Raw records:
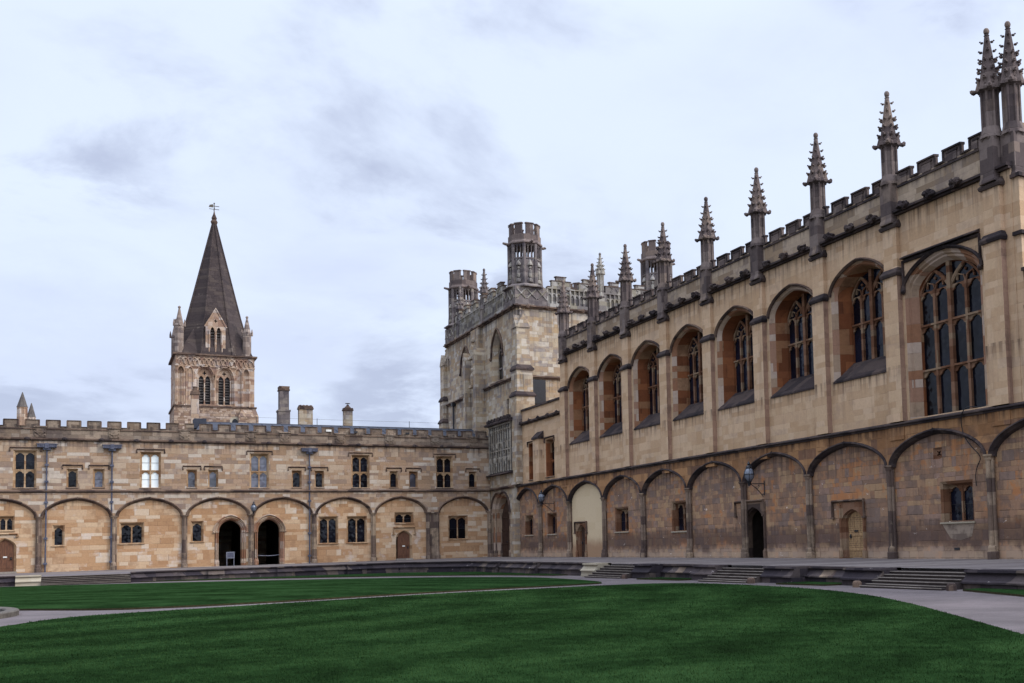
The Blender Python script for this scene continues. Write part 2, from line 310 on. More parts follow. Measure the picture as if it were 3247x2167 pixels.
class MB:
    def __init__(s): s.v = []; s.f = []; s.m = []

    def add(s, vs, fs, m=0):
        o = len(s.v); s.v += [tuple(p) for p in vs]
        for f in fs: s.f.append([i + o for i in f]); s.m.append(m)

    def box(s, x0, x1, y0, y1, z0, z1, m=0):
        s.add([(x, y, z) for z in (z0, z1) for y in (y0, y1) for x in (x0, x1)],
              [(0, 2, 3, 1), (4, 5, 7, 6), (0, 1, 5, 4), (2, 6, 7, 3), (0, 4, 6, 2), (1, 3, 7, 5)], m)

    def ngon(s, cx, cy, prof, n, m=0, rot=0., cap=True):
        """stack of regular n-gons: prof = [(r, z) ...]"""
        o = len(s.v); vs = []
        for r, z in prof:
            for k in range(n):
                a = rot + 2 * PI * k / n; vs.append((cx + r * math.cos(a), cy + r * math.sin(a), z))
        fs = []
        for i in range(len(prof) - 1):
            for k in range(n): fs.append((i * n + k, i * n + (k + 1) % n, (i + 1) * n + (k + 1) % n, (i + 1) * n + k))
        if cap:
            fs.append(tuple(range(n))[::-1]); fs.append(tuple((len(prof) - 1) * n + k for k in range(n)))
        s.add(vs, fs, m)

    def tube(s, pts, r, n=6, m=0):
        pts = [Vector(p) for p in pts]; vs = []; fs = []
        for i, p in enumerate(pts):
            t = (pts[min(i + 1, len(pts) - 1)] - pts[max(i - 1, 0)]).normalized()
            a = t.cross(Vector((0, 0, 1)));
            if a.length < .05: a = t.cross(Vector((1, 0, 0)))
            a.normalize(); b = t.cross(a)
            for k in range(n): vs.append(p + a * (r * math.cos(2 * PI * k / n)) + b * (r * math.sin(2 * PI * k / n)))
        for i in range(len(pts) - 1):
            for k in range(n): fs.append((i * n + k, i * n + (k + 1) % n, (i + 1) * n + (k + 1) % n, (i + 1) * n + k))
        fs.append(tuple(range(n))); fs.append(tuple((len(pts) - 1) * n + k for k in range(n)))
        s.add(vs, fs, m)

    def blob(s, c, rx, ry, rz, seed=0, m=0, rough=.35, sub=2):
        bm = bmesh.new(); bmesh.ops.create_icosphere(bm, subdivisions=sub, radius=1)
        vs = []
        for v in bm.verts:
            k = 1 + rough * mnoise.noise(v.co * 1.9 + Vector((seed * 3.1, seed * 1.7, seed)))
            vs.append((c[0] + v.co.x * rx * k, c[1] + v.co.y * ry * k, c[2] + v.co.z * rz * k))
        fs = [[v.index for v in f.verts] for f in bm.faces]; bm.free()
        s.add(vs, fs, m)

    def groups(s, tol=.015):
        """split into pieces whose boxes do not touch"""
        par = list(range(len(s.v)))
        def fd(a):
            while par[a] != a: par[a] = par[par[a]]; a = par[a]
            return a
        for f in s.f:
            for i in f[1:]: par[fd(i)] = fd(f[0])
        box = {}
        for i, p in enumerate(s.v):
            b = box.setdefault(fd(i), [list(p), list(p)])
            for k in range(3): b[0][k] = min(b[0][k], p[k]); b[1][k] = max(b[1][k], p[k])
        ks = list(box); cl = {k: k for k in ks}
        def fc(a):
            while cl[a] != a: a = cl[a]
            return a
        for i, a in enumerate(ks):
            for b in ks[:i]:
                A, B = box[a], box[b]
                if all(A[0][k] - tol <= B[1][k] and B[0][k] - tol <= A[1][k] for k in range(3)): cl[fc(a)] = fc(b)
        res = {}
        for f, m in zip(s.f, s.m): res.setdefault(fc(fd(f[0])), []).append((f, m))
        for fs in res.values():
            o = MB(); mp = {}
            for f, m in fs:
                for i in f:
                    if i not in mp: mp[i] = len(o.v); o.v.append(s.v[i])
                o.f.append([mp[i] for i in f]); o.m.append(m)
            yield o

    def build_each(s, name, mats, parent=None): return [o.build(name, mats, parent) for o in s.groups()]

    def build(s, name, mats, parent=None, smooth=False):
        me = bpy.data.meshes.new(name); me.from_pydata(s.v, [], s.f)
        if not isinstance(mats, (list, tuple)): mats = [mats]
        for k in mats: me.materials.append(MAT[k])
        if len(mats) > 1: me.polygons.foreach_set('material_index', s.m)
        if smooth: me.polygons.foreach_set('use_smooth', [True] * len(s.f))
        me.update()
        bm = bmesh.new(); bm.from_mesh(me); bmesh.ops.recalc_face_normals(bm, faces=bm.faces); bm.to_mesh(me); bm.free()
        o = bpy.data.objects.new(name, me); COL.objects.link(o)
        if parent is not None:
            o.parent = parent; o.location = -WL[parent]
        WL[o] = Vector((0, 0, 0))
        return o


WL = {}


def thing(name, label, cat, loc=(0, 0, 0), group=None):
    o = bpy.data.objects.new(name, None); COL.objects.link(o); o.location = loc; o.empty_display_size = .3
    o['label'] = label; o['category'] = cat
    if group: o['group'] = group
    WL[o] = Vector(loc); return o


def tag(o, label, cat, group=None):
    o['label'] = label; o['category'] = cat
    if group: o['group'] = group
    return o


def kind(o, k): o['kind'] = k; return o


class Fr:
    """wall frame: u along the wall, z up, d out of the wall"""
    def __init__(s, O, U, N): s.O = Vector(O); s.U = Vector(U); s.N = Vector(N)

    def p(s, u, z, d=0.): q = s.O + s.U * u + s.N * d; return (q.x, q.y, q.z + z)


def fbox(mb, F, u0, u1, z0, z1, d0, d1, m=0, top=0.):
    """box in a wall frame; top > 0 slopes the top down outwards (a weathering)"""
    vs = [F.p(u, z - (top if (z == z1 and d == d1) else 0), d) for z in (z0, z1) for d in (d0, d1) for u in (u0, u1)]
    mb.add(vs, [(0, 2, 3, 1), (4, 5, 7, 6), (0, 1, 5, 4), (2, 6, 7, 3), (0, 4, 6, 2), (1, 3, 7, 5)], m)


def face(mb, F, outer, holes=(), d=0., m=0):
    loops = [outer] + list(holes)
    pts = [Vector((u, z, 0)) for l in loops for (u, z) in l]
    tris = tessellate_polygon([[Vector((u, z, 0)) for (u, z) in l] for l in loops])
    mb.add([F.p(p.x, p.y, d) for p in pts], [list(t) for t in tris], m)


def extr(mb, F, poly, d0, d1, m=0, holes=()):
    face(mb, F, poly, holes, d1, m); face(mb, F, poly, holes, d0, m)
    for l in [poly] + list(holes): band(mb, F, l, d0, l, d1, m, True)


def band(mb, F, a, da, b, db, m=0, closed=True):
    n = len(a); vs = [F.p(u, z, da) for u, z in a] + [F.p(u, z, db) for u, z in b]
    mb.add(vs, [(i, (i + 1) % n, n + (i + 1) % n, n + i) for i in range(n if closed else n - 1)], m)


def sweep(mb, F, path, prof, m=0, closed=False):
    """prof: [(offset across path, depth)] swept along path in the wall plane"""
    n = len(path); rows = []
    for i, (u, z) in enumerate(path):
        a = path[i - 1] if (i > 0 or closed) else path[i]; b = path[(i + 1) % n] if (i < n - 1 or closed) else path[i]
        tu, tz = b[0] - a[0], b[1] - a[1]; L = math.hypot(tu, tz) or 1
        nu, nz = -tz / L, tu / L
        rows.append([F.p(u + nu * o, z + nz * o, d) for o, d in prof])
    k = len(prof); vs = [p for r in rows for p in r]; fs = []
    for i in range(n if closed else n - 1):
        for j in range(k): fs.append((i * k + j, i * k + (j + 1) % k, ((i + 1) % n) * k + (j + 1) % k, ((i + 1) % n) * k + j))
    if not closed: fs += [tuple(range(k)), tuple((n - 1) * k + j for j in range(k))]
    mb.add(vs, fs, m)


def arch(uc, hw, zs, rise, n=16, p=.72):
    o = []
    for i in range(n + 1):
        a = PI * i / n; t = abs(math.cos(a))
        o.append((uc - hw * math.cos(a), zs + rise * (p * math.sqrt(max(0, 1 - t * t)) + (1 - p) * (1 - t))))
    return o


def gothic(uc, hw, zs, rise, n=12):
    R_ = (hw * hw + rise * rise) / (2 * hw); c = R_ - hw; o = []
    for i in range(n + 1):
        u = -hw + 2 * hw * i / n; o.append((uc + u, zs + math.sqrt(max(0, R_ * R_ - (abs(u) + c) ** 2))))
    return o


def opening(a, z0): return a + [(a[-1][0], z0), (a[0][0], z0)]


def rect(u0, u1, z0, z1): return [(u0, z1), (u1, z1), (u1, z0), (u0, z0)]


def head(mb, F, u0, u1, zs, ar, zt, d0, d1, m=0):
    """spandrel plate filling a rectangle above an arch curve ar"""
    extr(mb, F, [(u0, zt)] + [(u1, zt)] + ar[::-1], d0, d1, m)


def cusped(uc, hw, zs, rise, n=12, p=.6):
    a = arch(uc, hw, zs, rise, n, p); o = []
    for i, (u, z) in enumerate(a):
        t = i / n; k = max(0, 1 - abs(t - .22) / .09) + max(0, 1 - abs(t - .78) / .09)
        o.append((u + (uc - u) * .22 * k, z - rise * .16 * k))
    return o


def wall_window(F, par, hole_list, u0, u1, z0, z1, nl=2, ntier=1, label=None, glass='glass', fr='frame', hood=None, sill='sooty_brown', splay=.1, depth=.17, transom=None, rise=.16, panelled=True, drop=.22):
    """square-headed stone window: splayed reveal, mullions, arched lights, glass, hood mould, sill"""
    hole_list.append(rect(u0 - splay, u1 + splay, z0 - .02, z1 + splay))
    mb = MB()
    o = rect(u0 - splay, u1 + splay, z0 - .02, z1 + splay); mid_ = rect(u0 - splay * .45, u1 + splay * .45, z0 - .02, z1 + splay * .45); i = rect(u0, u1, z0, z1)
    band(mb, F, o, 0, mid_, -.05); band(mb, F, mid_, -.05, mid_, -.09); band(mb, F, mid_, -.09, i, -depth); band(mb, F, i, -depth, i, -depth - .14)
    mw = .085; lw = (u1 - u0 - mw * (nl - 1)) / nl
    zt = [z0] + ([transom] if transom else ([z0 + (z1 - z0) * .5] if ntier == 2 else [])) + [z1]
    for k in range(1, nl):
        a = u0 + k * lw + (k - 1) * mw; fbox(mb, F, a, a + mw, z0, z1, -depth - .12, -depth + .015)
    for t in range(len(zt) - 1):
        top = zt[t + 1]; top_in = top - (.05 if t < len(zt) - 2 else .0)
        for k in range(nl):
            a = u0 + k * (lw + mw); ar = cusped(a + lw / 2, lw / 2 - .002, top_in - rise - .03, rise, 10, .55)
            head(mb, F, a, a + lw, top_in - rise - .03, ar, top_in - .001, -depth - .11, -depth - .01)
        if t < len(zt) - 2: fbox(mb, F, u0, u1, top - .045, top + .045, -depth - .125, -depth + .02, 0, .02)
    w = mb.build('window', fr, par)
    if label: w['label'] = label
    g = MB(); face(g, F, rect(u0 - .02, u1 + .02, z0 - .02, z1 + .02), (), -depth - .07)
    g.build('glass', glass, w)
    if panelled:                                     # glazing bars of the casement
        b = MB()
        for k in range(nl):
            a = u0 + k * (lw + mw)
            for t in range(len(zt) - 1):
                h = zt[t + 1] - zt[t]
                fbox(b, F, a + .005, a + lw - .005, zt[t] + h * .46, zt[t] + h * .46 + .018, -depth - .069, -depth - .055)
        b.build('glazing_bar', 'iron', w)
    if hood is not None:
        hu0, hu1, hz = hood; h = MB(); s = .075
        path = [(hu0 + s / 2, hz - drop), (hu0 + s / 2, hz - s / 2), (hu1 - s / 2, hz - s / 2), (hu1 - s / 2, hz - drop)]
        sweep(h, F, path, [(.04, -.01), (.05, .07), (.01, .11), (-.045, .045), (-.045, -.01)])
        h.blob(F.p(path[0][0], hz - drop - .02, .05), .05, .05, .05, 1); h.blob(F.p(path[3][0], hz - drop - .02, .05), .05, .05, .05, 2)
        h.build('hood_mould', 'sooty_brown', w)
    if sill:
        s_ = MB(); fbox(s_, F, u0 - splay - .03, u1 + splay + .03, z0 - .10, z0 - .022, -depth, .06, 0, .03); s_.build('sill', sill, w)
    return w


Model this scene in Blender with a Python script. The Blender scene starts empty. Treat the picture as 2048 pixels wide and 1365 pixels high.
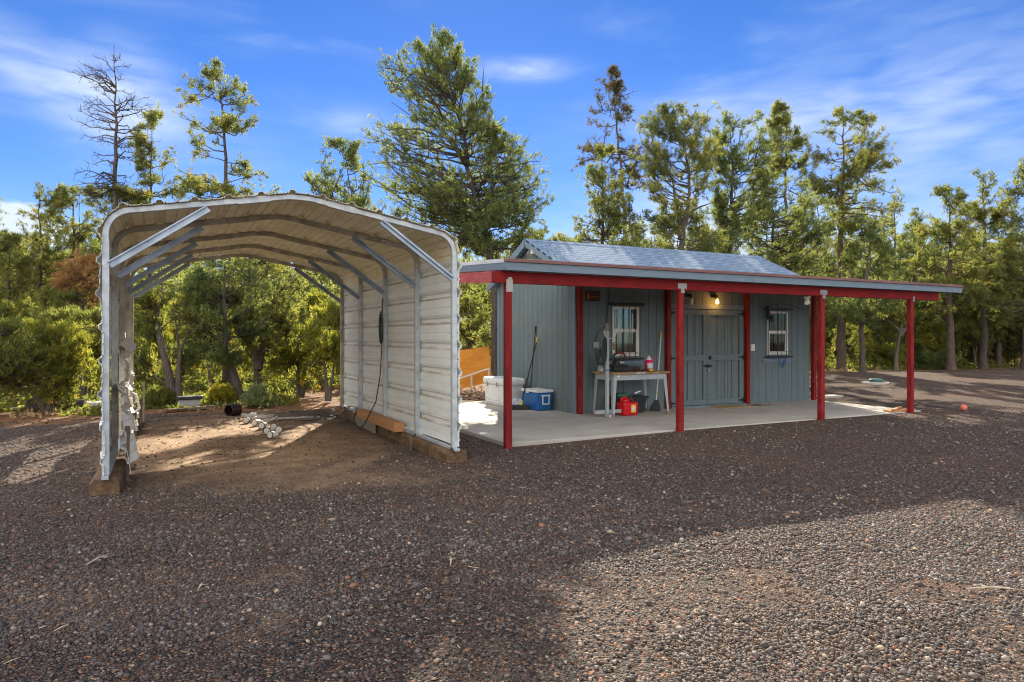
import bpy, math, random
import numpy as np
from mathutils import Vector, Matrix
rnd = random.Random(7)
R = math.radians
sc = bpy.context.scene
COL = sc.collection

# ------------------------------------------------------------------ camera
H0 = 1.5
cam_d = bpy.data.cameras.new("camera")
cam_d.sensor_width = 36; cam_d.lens = 24.0
cam_d.shift_y = -6.5/2048
cam_d.clip_end = 2000; cam_d.clip_start = .05
cam = bpy.data.objects.new("camera", cam_d); COL.objects.link(cam)
cam.location = (0, 0, H0); cam.rotation_euler = (R(90), 0, R(-27))
sc.camera = cam

# ------------------------------------------------------------------ sun, sky
SUN_EL = R(28.6); SUN_AZ = math.atan2(.404, .917)      # azimuth from +Y towards +X
sdir = Vector((math.sin(SUN_AZ)*math.cos(SUN_EL), math.cos(SUN_AZ)*math.cos(SUN_EL), math.sin(SUN_EL)))
sl = bpy.data.lights.new("sun", 'SUN'); sl.energy = 5.0; sl.angle = R(.5); sl.color = (1, .88, .70)
so = bpy.data.objects.new("sun", sl); COL.objects.link(so)
so.rotation_euler = (-sdir).to_track_quat('-Z', 'Y').to_euler(); so.location = sdir*60

world = bpy.data.worlds.new("World"); sc.world = world; world.use_nodes = True
wn = world.node_tree; wn.nodes.clear(); WN = wn.nodes; WL = wn.links
def wm(op, a, b=None, c=None, clamp=False):
    n = WN.new('ShaderNodeMath'); n.operation = op; n.use_clamp = clamp
    for i, v in enumerate((a, b, c)):
        if v is None: continue
        if isinstance(v, (int, float)): n.inputs[i].default_value = v
        else: WL.new(v, n.inputs[i])
    return n.outputs[0]
sky = WN.new('ShaderNodeTexSky'); sky.sky_type = 'NISHITA'; sky.sun_disc = False
sky.sun_elevation = SUN_EL; sky.sun_rotation = SUN_AZ
sky.altitude = 1800; sky.air_density = 1.0; sky.dust_density = 0.05; sky.ozone_density = 3.0
hs = WN.new('ShaderNodeHueSaturation'); hs.inputs['Saturation'].default_value = 1.24
hs.inputs['Value'].default_value = .86
tint = WN.new('ShaderNodeMix'); tint.data_type = 'RGBA'; tint.blend_type = 'MULTIPLY'; tint.inputs[0].default_value = 1; tint.inputs[7].default_value = (1.10, 1.0, 1.16, 1); tint.clamp_result = False
WL.new(sky.outputs[0], tint.inputs[6]); WL.new(tint.outputs[2], hs.inputs['Color'])
geo = WN.new('ShaderNodeTexCoord')
sx = WN.new('ShaderNodeSeparateXYZ'); WL.new(geo.outputs['Generated'], sx.inputs[0])
az = wm('ARCTAN2', sx.outputs[0], sx.outputs[1]); el = wm('ARCSINE', sx.outputs[2])
cmb = WN.new('ShaderNodeCombineXYZ'); WL.new(az, cmb.inputs[0]); WL.new(el, cmb.inputs[1])
mp = WN.new('ShaderNodeMapping'); mp.inputs['Scale'].default_value = (1.6, 6.5, 1); mp.inputs['Rotation'].default_value = (0, 0, R(8))
WL.new(cmb.outputs[0], mp.inputs[0])
nz = WN.new('ShaderNodeTexNoise'); nz.inputs['Scale'].default_value = 1.5; nz.inputs['Detail'].default_value = 7; nz.inputs['Roughness'].default_value = .52
nz.inputs['Distortion'].default_value = .35
WL.new(mp.outputs[0], nz.inputs['Vector'])
def smooth(v, lo, hi):
    n = WN.new('ShaderNodeMapRange'); n.interpolation_type = 'SMOOTHSTEP'
    WL.new(v, n.inputs[0]); n.inputs[1].default_value = lo; n.inputs[2].default_value = hi
    return n.outputs[0]
wisps = wm('MULTIPLY', smooth(nz.outputs[0], .50, .85), .45)
nb = WN.new('ShaderNodeTexNoise'); nb.inputs['Scale'].default_value = 14; nb.inputs['Detail'].default_value = 6
mb_ = WN.new('ShaderNodeMapping'); mb_.inputs['Scale'].default_value = (1, 2.2, 1); WL.new(cmb.outputs[0], mb_.inputs[0]); WL.new(mb_.outputs[0], nb.inputs['Vector'])
nlow = WN.new('ShaderNodeTexNoise'); nlow.inputs['Scale'].default_value = 7; nlow.inputs['Detail'].default_value = 9; nlow.inputs['Distortion'].default_value = .3; WL.new(mp.outputs[0], nlow.inputs['Vector'])
def ang(x, y):
    vx, vz, f = (x-1024)/1365, (676-y)/1365, 1.0
    a = math.atan2(vx, 1)+R(27); e = math.atan2(vz, math.hypot(vx, 1)); return a, e
total = wisps
def blob(x, y, sa, se, amp, hard=False, tilt=0):
    global total
    a, e = ang(x, y)
    da = wm('SUBTRACT', az, a); de = wm('SUBTRACT', el, e)
    de = wm('SUBTRACT', de, wm('MULTIPLY', da, tilt))
    g = wm('ADD', wm('POWER', wm('DIVIDE', wm('ABSOLUTE', da), sa), 2), wm('POWER', wm('DIVIDE', wm('ABSOLUTE', de), se), 2))
    b = wm('EXPONENT', wm('MULTIPLY', g, -1))
    if hard:
        b = smooth(wm('ADD', b, wm('MULTIPLY', wm('SUBTRACT', nb.outputs[0], .5), .9)), .42, .60)
    else:
        b = wm('MULTIPLY', b, wm('MULTIPLY', smooth(nlow.outputs[0], .10, .80), 1.5))
    total = wm('ADD', total, wm('MULTIPLY', b, amp))
blob(1045, 140, .060, .013, .55)
blob(725, 250, .06, .022, .30)
blob(120, 165, .20, .040, .40, tilt=-.25)
blob(240, 200, .055, .055, .55)
blob(10, 480, .085, .055, 1.0, hard=True)
blob(1600, 235, .26, .045, .26)
blob(1900, 290, .20, .07, .22, tilt=.2)
blob(1900, 60, .30, .10, .12, tilt=.5)
blob(1380, 480, .12, .05, .75)
blob(640, 640, .6, .10, .4)
blob(1900, 560, .6, .10, .4)
total = wm('MINIMUM', total, 1.0)
mix = WN.new('ShaderNodeMix'); mix.data_type = 'RGBA'
WL.new(total, mix.inputs[0]); WL.new(hs.outputs[0], mix.inputs[6]); mix.inputs[7].default_value = (5.4, 6.2, 7.4, 1)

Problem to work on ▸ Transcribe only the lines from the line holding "Model this scene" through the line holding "so.rotation_euler = (-sdir).to_track_quat('-Z', 'Y').to_euler();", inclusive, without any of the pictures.

Completed exercise ▸
Model this scene in Blender with a Python script. The Blender scene starts empty. Treat the picture as 2048 pixels wide and 1365 pixels high.
import bpy, math, random
import numpy as np
from mathutils import Vector, Matrix
rnd = random.Random(7)
R = math.radians
sc = bpy.context.scene
COL = sc.collection

# ------------------------------------------------------------------ camera
H0 = 1.5
cam_d = bpy.data.cameras.new("camera")
cam_d.sensor_width = 36; cam_d.lens = 24.0
cam_d.shift_y = -6.5/2048
cam_d.clip_end = 2000; cam_d.clip_start = .05
cam = bpy.data.objects.new("camera", cam_d); COL.objects.link(cam)
cam.location = (0, 0, H0); cam.rotation_euler = (R(90), 0, R(-27))
sc.camera = cam

# ------------------------------------------------------------------ sun, sky
SUN_EL = R(28.6); SUN_AZ = math.atan2(.404, .917)      # azimuth from +Y towards +X
sdir = Vector((math.sin(SUN_AZ)*math.cos(SUN_EL), math.cos(SUN_AZ)*math.cos(SUN_EL), math.sin(SUN_EL)))
sl = bpy.data.lights.new("sun", 'SUN'); sl.energy = 5.0; sl.angle = R(.5); sl.color = (1, .88, .70)
so = bpy.data.objects.new("sun", sl); COL.objects.link(so)
so.rotation_euler = (-sdir).to_track_quat('-Z', 'Y').to_euler(); so.location = sdir*60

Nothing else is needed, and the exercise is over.